SUPPLIED DATA:
--------------------------------
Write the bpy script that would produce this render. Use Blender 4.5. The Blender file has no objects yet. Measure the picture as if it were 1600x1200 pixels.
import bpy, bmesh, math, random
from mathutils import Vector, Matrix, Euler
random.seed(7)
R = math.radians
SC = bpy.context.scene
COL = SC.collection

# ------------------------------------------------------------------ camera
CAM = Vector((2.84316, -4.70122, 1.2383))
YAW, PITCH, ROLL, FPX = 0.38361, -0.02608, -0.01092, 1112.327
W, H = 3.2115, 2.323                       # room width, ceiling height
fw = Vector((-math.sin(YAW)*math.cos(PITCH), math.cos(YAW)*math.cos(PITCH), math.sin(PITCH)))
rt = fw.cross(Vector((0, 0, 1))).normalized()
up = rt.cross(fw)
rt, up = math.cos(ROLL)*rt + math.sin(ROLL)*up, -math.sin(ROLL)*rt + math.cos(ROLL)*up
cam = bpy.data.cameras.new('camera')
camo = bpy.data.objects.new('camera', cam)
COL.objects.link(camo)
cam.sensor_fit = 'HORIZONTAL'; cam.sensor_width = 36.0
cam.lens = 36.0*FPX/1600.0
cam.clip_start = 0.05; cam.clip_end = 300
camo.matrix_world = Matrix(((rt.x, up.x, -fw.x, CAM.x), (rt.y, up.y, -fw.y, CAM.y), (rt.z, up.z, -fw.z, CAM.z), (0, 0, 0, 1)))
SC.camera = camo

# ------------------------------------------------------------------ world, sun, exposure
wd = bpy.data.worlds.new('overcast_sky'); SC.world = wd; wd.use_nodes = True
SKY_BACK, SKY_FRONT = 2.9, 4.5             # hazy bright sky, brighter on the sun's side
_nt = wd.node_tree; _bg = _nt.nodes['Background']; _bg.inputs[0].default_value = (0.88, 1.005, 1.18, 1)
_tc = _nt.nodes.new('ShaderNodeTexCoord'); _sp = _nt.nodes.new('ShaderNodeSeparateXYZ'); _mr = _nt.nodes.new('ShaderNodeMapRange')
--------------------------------
EXERCISE INSTRUCTIONS: Print the material above once more, exactly.

FULL RESPONSE:
Write the bpy script that would produce this render. Use Blender 4.5. The Blender file has no objects yet. Measure the picture as if it were 1600x1200 pixels.
import bpy, bmesh, math, random
from mathutils import Vector, Matrix, Euler
random.seed(7)
R = math.radians
SC = bpy.context.scene
COL = SC.collection

# ------------------------------------------------------------------ camera
CAM = Vector((2.84316, -4.70122, 1.2383))
YAW, PITCH, ROLL, FPX = 0.38361, -0.02608, -0.01092, 1112.327
W, H = 3.2115, 2.323                       # room width, ceiling height
fw = Vector((-math.sin(YAW)*math.cos(PITCH), math.cos(YAW)*math.cos(PITCH), math.sin(PITCH)))
rt = fw.cross(Vector((0, 0, 1))).normalized()
up = rt.cross(fw)
rt, up = math.cos(ROLL)*rt + math.sin(ROLL)*up, -math.sin(ROLL)*rt + math.cos(ROLL)*up
cam = bpy.data.cameras.new('camera')
camo = bpy.data.objects.new('camera', cam)
COL.objects.link(camo)
cam.sensor_fit = 'HORIZONTAL'; cam.sensor_width = 36.0
cam.lens = 36.0*FPX/1600.0
cam.clip_start = 0.05; cam.clip_end = 300
camo.matrix_world = Matrix(((rt.x, up.x, -fw.x, CAM.x), (rt.y, up.y, -fw.y, CAM.y), (rt.z, up.z, -fw.z, CAM.z), (0, 0, 0, 1)))
SC.camera = camo

# ------------------------------------------------------------------ world, sun, exposure
wd = bpy.data.worlds.new('overcast_sky'); SC.world = wd; wd.use_nodes = True
SKY_BACK, SKY_FRONT = 2.9, 4.5             # hazy bright sky, brighter on the sun's side
_nt = wd.node_tree; _bg = _nt.nodes['Background']; _bg.inputs[0].default_value = (0.88, 1.005, 1.18, 1)
_tc = _nt.nodes.new('ShaderNodeTexCoord'); _sp = _nt.nodes.new('ShaderNodeSeparateXYZ'); _mr = _nt.nodes.new('ShaderNodeMapRange')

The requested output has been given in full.